Welcome to Little England, as was. Some day the truth will out, one way or another.

For the moment, prurience lives on in the very air breathed in the ivory towers of this green and pleasant land.

I can't help remembering all those critics blustering that Heliane was 'blasphemous' and 'degenerate' - dearie me, it has tunes, it has harmonies, it is intensely emotional and it advocates the divine approval of a loving sexual relationship between a man and a woman. Apparently this makes it horrific, and worth restoring Nazi terminology for. Yet today we're contending with Gangsta Rap glorifying across the airwaves extreme violence both racial and sexual. Maybe awareness of such cultural trends has never got past the college gates, the formal halls, the cellars of vintage Bordeaux. A sense of perspective has gone missing, no?

My high horse is going to pasture for the day now, while I head for the library to look up someone who became virtually the voice of the BBC in a totally different way...

Friday, December 14, 2007

This afternoon

I will be giving a reading from Alicia's Gift at Hampton Hill Library this afternoon at 2.30pm, and talking a bit about why I wrote a book about a child prodigy pianist. Admission free, refreshments provided, further details here.

Thursday, December 13, 2007

mad props to...

Opera Chic: 'Dessay + Duchen = YAY!';


Pliable at the Overgrown Path, following up the fascinating branch line around the gamelan and the work of Colin McPhee, with samples of this extraordinary and highly influential music online;

Erin over at Fugue State, for a lovely drink at the RFH yesterday just after I'd interviewed an awfully famous French pianist about the forthcoming Messiaen Festival, From the Canyons to the Stars, which opens in February.
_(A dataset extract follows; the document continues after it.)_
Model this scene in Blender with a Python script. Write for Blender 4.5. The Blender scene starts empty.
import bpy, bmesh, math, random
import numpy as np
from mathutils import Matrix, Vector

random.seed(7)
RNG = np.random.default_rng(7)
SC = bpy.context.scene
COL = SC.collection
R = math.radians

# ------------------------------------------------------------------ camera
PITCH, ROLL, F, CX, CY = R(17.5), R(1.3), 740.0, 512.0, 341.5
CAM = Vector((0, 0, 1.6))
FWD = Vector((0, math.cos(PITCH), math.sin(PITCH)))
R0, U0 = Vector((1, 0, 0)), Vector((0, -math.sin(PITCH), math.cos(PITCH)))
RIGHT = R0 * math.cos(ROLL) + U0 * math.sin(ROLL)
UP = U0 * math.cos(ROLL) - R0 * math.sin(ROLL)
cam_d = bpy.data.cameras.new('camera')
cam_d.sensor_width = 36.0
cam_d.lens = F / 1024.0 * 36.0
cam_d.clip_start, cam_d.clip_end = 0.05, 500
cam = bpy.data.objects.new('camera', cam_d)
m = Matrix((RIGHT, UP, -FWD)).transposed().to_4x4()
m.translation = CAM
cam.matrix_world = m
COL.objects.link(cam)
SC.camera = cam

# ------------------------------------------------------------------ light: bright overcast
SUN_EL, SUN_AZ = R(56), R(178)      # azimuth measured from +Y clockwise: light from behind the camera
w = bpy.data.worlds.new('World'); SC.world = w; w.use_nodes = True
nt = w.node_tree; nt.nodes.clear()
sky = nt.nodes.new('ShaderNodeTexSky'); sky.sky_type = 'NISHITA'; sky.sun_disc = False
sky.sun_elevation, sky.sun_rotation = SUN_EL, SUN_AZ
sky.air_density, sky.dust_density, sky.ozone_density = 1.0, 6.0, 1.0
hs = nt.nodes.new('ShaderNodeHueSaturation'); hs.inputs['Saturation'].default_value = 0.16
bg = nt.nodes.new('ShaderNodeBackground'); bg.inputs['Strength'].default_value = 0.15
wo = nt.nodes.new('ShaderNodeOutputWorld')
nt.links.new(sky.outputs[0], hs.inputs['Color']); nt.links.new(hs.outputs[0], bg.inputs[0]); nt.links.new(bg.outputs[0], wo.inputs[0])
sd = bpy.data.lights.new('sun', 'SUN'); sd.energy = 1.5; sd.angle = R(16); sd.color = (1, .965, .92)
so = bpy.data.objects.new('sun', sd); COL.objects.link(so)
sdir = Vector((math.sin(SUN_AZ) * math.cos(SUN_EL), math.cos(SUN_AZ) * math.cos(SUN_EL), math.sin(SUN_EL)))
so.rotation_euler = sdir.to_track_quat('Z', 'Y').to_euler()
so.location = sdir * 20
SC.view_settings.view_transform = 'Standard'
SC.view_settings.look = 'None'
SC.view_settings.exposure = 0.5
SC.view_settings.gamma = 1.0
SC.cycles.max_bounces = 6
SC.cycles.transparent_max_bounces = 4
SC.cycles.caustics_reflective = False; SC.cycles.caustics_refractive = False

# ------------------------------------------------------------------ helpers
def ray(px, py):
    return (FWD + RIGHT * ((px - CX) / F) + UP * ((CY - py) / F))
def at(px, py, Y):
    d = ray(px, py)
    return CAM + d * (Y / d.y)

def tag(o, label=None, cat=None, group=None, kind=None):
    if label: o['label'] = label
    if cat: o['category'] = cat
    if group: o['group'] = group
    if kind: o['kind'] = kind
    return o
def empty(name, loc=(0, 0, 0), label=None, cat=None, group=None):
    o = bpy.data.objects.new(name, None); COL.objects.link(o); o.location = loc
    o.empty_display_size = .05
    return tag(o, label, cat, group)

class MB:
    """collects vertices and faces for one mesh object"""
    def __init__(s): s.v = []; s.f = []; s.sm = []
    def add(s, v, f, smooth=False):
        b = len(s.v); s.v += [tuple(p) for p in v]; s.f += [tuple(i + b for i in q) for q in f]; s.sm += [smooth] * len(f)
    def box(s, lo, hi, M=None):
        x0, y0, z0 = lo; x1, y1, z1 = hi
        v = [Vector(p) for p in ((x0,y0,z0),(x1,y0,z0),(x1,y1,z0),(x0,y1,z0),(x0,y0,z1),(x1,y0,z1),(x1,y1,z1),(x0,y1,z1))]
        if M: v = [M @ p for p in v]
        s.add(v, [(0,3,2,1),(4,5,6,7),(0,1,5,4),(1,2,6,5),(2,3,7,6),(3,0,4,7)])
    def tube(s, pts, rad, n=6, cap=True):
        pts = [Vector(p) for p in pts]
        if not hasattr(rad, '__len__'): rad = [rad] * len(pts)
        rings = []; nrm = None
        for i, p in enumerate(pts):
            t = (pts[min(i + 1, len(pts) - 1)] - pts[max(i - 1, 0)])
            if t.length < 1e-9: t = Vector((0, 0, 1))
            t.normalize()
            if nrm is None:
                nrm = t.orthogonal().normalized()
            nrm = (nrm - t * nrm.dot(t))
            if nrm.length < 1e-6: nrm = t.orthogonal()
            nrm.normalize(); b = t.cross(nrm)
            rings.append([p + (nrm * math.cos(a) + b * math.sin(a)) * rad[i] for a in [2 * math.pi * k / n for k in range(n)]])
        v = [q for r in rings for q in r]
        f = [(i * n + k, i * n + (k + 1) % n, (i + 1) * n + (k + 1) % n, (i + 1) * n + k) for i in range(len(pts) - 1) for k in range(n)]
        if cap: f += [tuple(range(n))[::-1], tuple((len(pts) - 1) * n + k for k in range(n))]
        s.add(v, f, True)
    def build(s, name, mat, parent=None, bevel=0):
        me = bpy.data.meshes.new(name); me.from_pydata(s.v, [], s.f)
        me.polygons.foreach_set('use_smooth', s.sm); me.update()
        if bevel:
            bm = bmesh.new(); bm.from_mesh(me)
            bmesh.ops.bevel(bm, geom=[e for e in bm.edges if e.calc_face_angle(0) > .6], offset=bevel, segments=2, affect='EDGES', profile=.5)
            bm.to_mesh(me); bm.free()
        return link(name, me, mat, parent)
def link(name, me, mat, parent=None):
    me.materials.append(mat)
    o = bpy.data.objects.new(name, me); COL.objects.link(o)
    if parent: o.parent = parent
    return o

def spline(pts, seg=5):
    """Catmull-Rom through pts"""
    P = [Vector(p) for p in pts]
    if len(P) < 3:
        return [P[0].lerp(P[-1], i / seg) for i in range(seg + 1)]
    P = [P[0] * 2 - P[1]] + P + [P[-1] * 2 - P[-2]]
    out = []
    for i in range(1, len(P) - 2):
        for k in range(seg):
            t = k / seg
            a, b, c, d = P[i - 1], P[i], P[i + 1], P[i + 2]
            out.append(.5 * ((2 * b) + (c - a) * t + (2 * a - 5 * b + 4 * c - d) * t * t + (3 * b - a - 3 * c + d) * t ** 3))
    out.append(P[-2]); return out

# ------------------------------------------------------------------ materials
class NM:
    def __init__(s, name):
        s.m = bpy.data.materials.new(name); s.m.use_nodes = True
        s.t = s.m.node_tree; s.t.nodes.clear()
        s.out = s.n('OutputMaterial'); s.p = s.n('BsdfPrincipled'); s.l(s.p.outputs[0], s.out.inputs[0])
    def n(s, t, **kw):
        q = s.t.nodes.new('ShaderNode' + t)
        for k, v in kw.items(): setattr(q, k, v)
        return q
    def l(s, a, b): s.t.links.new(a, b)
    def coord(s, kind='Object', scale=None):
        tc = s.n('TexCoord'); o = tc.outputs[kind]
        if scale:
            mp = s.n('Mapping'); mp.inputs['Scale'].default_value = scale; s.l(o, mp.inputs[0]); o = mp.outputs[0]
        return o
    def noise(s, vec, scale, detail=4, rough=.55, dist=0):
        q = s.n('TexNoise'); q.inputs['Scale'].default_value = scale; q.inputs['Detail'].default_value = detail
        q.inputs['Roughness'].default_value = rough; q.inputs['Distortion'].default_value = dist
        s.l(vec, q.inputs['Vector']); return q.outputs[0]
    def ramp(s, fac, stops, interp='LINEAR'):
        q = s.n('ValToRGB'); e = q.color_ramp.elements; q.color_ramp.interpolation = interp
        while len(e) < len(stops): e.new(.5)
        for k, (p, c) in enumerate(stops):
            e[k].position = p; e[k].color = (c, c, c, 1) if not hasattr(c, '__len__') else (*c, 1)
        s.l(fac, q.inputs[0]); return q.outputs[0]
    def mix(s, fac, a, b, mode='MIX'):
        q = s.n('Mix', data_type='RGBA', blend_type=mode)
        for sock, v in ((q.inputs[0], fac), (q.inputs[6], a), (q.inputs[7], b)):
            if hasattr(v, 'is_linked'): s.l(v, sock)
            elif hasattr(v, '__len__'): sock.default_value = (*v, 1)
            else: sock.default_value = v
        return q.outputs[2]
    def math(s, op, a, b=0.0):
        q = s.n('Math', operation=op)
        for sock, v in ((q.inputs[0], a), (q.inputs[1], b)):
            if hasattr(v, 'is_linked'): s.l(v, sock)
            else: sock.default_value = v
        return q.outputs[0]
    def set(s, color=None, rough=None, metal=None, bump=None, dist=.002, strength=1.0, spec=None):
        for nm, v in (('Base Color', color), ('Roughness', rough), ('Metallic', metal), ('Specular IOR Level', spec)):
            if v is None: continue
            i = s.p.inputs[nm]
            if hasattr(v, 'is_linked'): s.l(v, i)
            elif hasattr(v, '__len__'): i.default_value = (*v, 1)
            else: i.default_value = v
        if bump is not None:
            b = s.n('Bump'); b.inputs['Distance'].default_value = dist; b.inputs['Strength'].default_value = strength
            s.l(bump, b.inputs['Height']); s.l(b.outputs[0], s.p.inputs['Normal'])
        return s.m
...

Erin goes to a very game orchestra for late starters in Mile End, which sounds like a lot of fun...but I'm hardly touching my piano at the moment, let alone my violin...

Yes, MY violin. Hey, dudes, you didn't know I had one of those, did you? Well, I do. The violin is my first love and I am a self-confessed fiddle fetishist. Unfortunately I get the fingering muddled above third position, and I can't do vibrato properly. Wobbles, yes...it's not the same thing. I once asked dear hubby if he'd give me some lessons to get me started again. He said yes. Sadly, he thought I was joking.

But my God, I love that instrument when someone plays it like this, or this, or this.

Wednesday, December 12, 2007

Dessay today

Dark, petite and fiercely intelligent, with a quick, cutting sense of irony, Dessay is anything but a traditional diva. Indeed, she had never intended to become an opera singer at all. "It's not a choice. Opera chose me," she declares. Originally, she wanted to be a ballet dancer. "At 13, I realised that I wasn't gifted enough, and I was disappointed. But I thought, OK, I can go on stage as an actress instead."

Read the rest of my interview with the glorious French soprano Natalie Dessay in today's Independent. She will be singing in Bach's Magnificat and Handel's Dixit Dominus at the Barbican on 17 December, with Le Concert d'Astree and Emmanuelle Haim conducting; she'll be back in London for a recital of Italian operatic arias in January; and we can see her in the Laurent Pelly production of La fille du regiment on TV (with JDF) over Xmas.

Tuesday, December 11, 2007

It's my birthday, so...

...if I can't post a last blast of Korngold today, then when can I?! Here is the beginning of the rarely-if-ever-seen Give Us This Night, with the incomparable Jan Kiepura singing his heart out in Sorrento. Enjoy.



In case you were wondering, my birthday present is an Enescu letter from 1947 to add to our autograph collection. We missed a Korngold one on Ebay by 2 seconds.

Speaking of Enescu, who taught Ida Haendel, there will be more very soon about the extraordinary day we spent at the Razumovsky Academy listening to Haendels' masterclasses on Sunday. There was also a surprise in the evening concert.